Reading a very enlightening article about the "gift economy". The most common example is the donating of blood for free. That is not part of the "market economy".
In African terms this also refers to our caring for our relatives by paying for their studies, giving them room and board, etc. We have a more neighbourly approach to our community in which we share or give to others when they do not have.
It does not mean giving when I do not have, but rather haring when I have surplus.
"When a parent cooks for their family that is just as productive as a chef cooking for customers in a restaurant, but no cash changes hands in payment."
In economic terms, when we give to our friends and neighbours it reduces GDP (Gross domestic product (GDP) is a monetary measure of the market value of all final goods and services produced in a period)
In today's world we need to rethink the measurement of our nationals wealth by only using GDP.
"We should think of the economy as an interacting mix of market and non-market practices"
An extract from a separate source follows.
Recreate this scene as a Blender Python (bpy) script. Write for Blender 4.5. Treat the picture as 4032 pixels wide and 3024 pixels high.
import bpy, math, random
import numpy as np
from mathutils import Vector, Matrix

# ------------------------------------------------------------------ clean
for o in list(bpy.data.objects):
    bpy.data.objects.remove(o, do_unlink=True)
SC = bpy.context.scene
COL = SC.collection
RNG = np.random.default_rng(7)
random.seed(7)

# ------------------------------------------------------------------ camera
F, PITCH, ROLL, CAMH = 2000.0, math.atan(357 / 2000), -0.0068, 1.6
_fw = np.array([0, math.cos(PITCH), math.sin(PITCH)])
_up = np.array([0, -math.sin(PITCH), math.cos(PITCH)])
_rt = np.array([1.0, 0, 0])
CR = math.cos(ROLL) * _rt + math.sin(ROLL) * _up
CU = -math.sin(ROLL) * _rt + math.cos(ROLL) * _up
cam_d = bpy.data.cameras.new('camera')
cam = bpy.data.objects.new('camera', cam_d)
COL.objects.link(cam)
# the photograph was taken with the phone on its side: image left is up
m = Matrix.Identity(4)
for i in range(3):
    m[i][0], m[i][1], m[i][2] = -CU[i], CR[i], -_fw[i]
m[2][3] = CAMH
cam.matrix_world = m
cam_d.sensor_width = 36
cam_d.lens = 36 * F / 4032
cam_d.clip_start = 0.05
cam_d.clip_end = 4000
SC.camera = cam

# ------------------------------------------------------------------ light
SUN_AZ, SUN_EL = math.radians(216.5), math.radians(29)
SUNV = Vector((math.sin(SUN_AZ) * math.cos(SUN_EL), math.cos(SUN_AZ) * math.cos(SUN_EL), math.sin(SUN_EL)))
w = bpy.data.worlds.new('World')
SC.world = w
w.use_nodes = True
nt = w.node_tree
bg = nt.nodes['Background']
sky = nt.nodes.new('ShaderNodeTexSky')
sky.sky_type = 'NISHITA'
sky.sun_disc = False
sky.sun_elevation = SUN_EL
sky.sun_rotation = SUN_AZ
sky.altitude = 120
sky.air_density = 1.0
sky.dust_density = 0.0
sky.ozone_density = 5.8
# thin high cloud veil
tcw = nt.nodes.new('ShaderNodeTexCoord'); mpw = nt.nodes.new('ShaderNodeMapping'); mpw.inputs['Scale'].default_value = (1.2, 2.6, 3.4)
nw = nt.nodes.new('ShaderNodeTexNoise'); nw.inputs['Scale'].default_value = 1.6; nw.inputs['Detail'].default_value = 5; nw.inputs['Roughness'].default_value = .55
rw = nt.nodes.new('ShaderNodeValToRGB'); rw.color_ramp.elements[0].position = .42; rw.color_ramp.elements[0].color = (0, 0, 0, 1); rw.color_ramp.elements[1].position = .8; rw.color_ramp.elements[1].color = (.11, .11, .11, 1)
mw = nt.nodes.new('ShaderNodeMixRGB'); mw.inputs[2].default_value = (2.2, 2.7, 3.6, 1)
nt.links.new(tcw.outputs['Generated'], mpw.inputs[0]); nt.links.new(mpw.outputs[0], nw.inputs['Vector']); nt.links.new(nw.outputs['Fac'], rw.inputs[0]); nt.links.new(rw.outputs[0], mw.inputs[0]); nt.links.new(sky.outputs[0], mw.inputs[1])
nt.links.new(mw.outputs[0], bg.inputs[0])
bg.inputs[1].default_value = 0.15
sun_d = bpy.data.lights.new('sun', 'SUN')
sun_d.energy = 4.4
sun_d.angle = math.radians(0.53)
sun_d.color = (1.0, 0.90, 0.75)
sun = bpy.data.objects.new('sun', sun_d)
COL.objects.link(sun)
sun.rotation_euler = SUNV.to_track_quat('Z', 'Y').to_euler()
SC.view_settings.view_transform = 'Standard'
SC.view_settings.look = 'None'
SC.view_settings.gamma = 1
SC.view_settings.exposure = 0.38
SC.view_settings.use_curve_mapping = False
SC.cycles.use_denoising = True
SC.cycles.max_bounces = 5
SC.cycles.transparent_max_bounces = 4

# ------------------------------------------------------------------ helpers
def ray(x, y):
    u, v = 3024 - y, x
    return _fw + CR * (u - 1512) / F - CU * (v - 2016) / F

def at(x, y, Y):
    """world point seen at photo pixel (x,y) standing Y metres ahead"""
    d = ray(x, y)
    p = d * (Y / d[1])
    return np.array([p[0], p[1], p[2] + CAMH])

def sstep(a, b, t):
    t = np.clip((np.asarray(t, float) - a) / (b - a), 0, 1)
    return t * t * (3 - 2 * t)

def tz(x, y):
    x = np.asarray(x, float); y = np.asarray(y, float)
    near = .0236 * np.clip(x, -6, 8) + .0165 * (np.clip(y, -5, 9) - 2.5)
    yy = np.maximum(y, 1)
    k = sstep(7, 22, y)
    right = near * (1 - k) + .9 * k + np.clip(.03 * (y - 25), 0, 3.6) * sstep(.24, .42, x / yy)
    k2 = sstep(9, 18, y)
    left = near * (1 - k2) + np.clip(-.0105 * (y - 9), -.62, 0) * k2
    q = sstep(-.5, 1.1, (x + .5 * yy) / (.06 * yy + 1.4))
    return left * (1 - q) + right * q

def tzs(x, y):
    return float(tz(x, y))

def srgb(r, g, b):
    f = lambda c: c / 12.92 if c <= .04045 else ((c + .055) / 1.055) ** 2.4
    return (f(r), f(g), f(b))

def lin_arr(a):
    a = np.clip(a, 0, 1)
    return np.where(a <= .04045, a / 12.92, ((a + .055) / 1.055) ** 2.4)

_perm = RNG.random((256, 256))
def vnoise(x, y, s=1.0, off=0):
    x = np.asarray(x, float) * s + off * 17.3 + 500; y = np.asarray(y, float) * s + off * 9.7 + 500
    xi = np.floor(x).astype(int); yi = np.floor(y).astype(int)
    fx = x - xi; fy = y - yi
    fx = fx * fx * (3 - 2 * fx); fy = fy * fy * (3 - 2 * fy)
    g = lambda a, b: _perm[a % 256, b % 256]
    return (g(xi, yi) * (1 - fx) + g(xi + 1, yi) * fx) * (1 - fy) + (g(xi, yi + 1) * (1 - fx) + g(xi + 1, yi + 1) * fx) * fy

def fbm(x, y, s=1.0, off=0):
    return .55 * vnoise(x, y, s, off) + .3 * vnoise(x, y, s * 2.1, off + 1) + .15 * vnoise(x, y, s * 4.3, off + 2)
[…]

See: https://goo.gl/0VYDfP
Community is woven from gifts. Unlike today's market system, whose built-in scarcity compels competition in which more for me is less for you, in a gift economy the opposite holds. Because people in gift culture pass on their surplus rather than accumulating it, your good fortune is my good fortune: more for you is more for me. Wealth circulates, gravitating toward the greatest need. In a gift community, people know that their gifts will eventually come back to them, albeit often in a new form. Such a community might be called a "circle of the gift."